President Zeman lights bonfire in honour of Masaryk

CTK

Czech President Milos Zeman lit a bonfire this evening in honour of the first Czechoslovak president Tomas Garrigue Masaryk, who died 82 years ago, after a commemorative event at Masaryk's grave at the Lany cemetery yesterday. The bonfire was also lit by Cardinal Dominik Duka, former foreign minister Karel Schwarzenberg (TOP 09) and Lany Mayor Karel Sklenicka.

Schwarzenberg said Masaryk's principles were not respected in society. He said the country had democracy but not enough democrats. He said he hoped that a new generation of democrats would grow up and "realise that freedom and democracy which Masaryk brought to the country are not taken for granted and that every generation has to fight for them." 

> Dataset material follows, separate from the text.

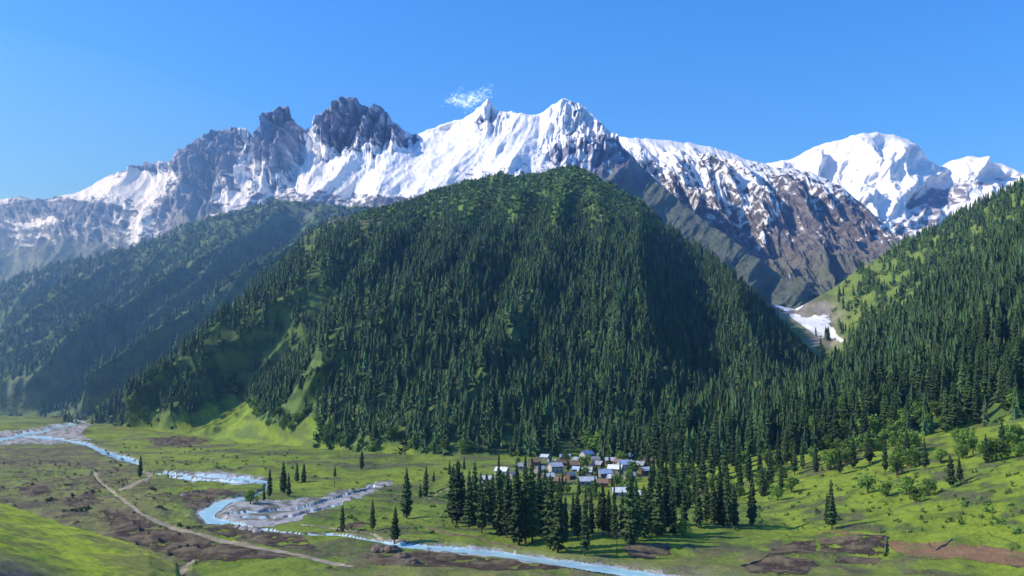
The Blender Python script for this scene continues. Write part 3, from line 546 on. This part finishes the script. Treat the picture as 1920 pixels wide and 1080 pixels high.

The Masaryk bonfires were for the first time lit in municipalities all over the country in 1935 on his 85th birthday. Masaryk died in 1937. Bonfires were then lit several times, but the tradition was cancelled after the Czechoslovak communist coup in 1948 and started again only in 2001.

President Masaryk turned the castle in Lany in his countryside seat. After the fall of the communist regime in 1989, it turned into the presidential seat once again. President Zeman spends part of his time in the castle and he has official meetings there, same as his predecessors in the presidetial post, Vaclav Havel and Vaclav Klaus.

Zeman asked the crowd of people who came to see the lighting of the bonfire today to let him know if they had any ideas for improving the Lany park.

He said the pond has recently been cleaned as well as the brook along which fourteen linden trees were planted. He said he wanted to renovate the park so that it would look like it did in the times of Masaryk's gardener Ladislav Krejsa.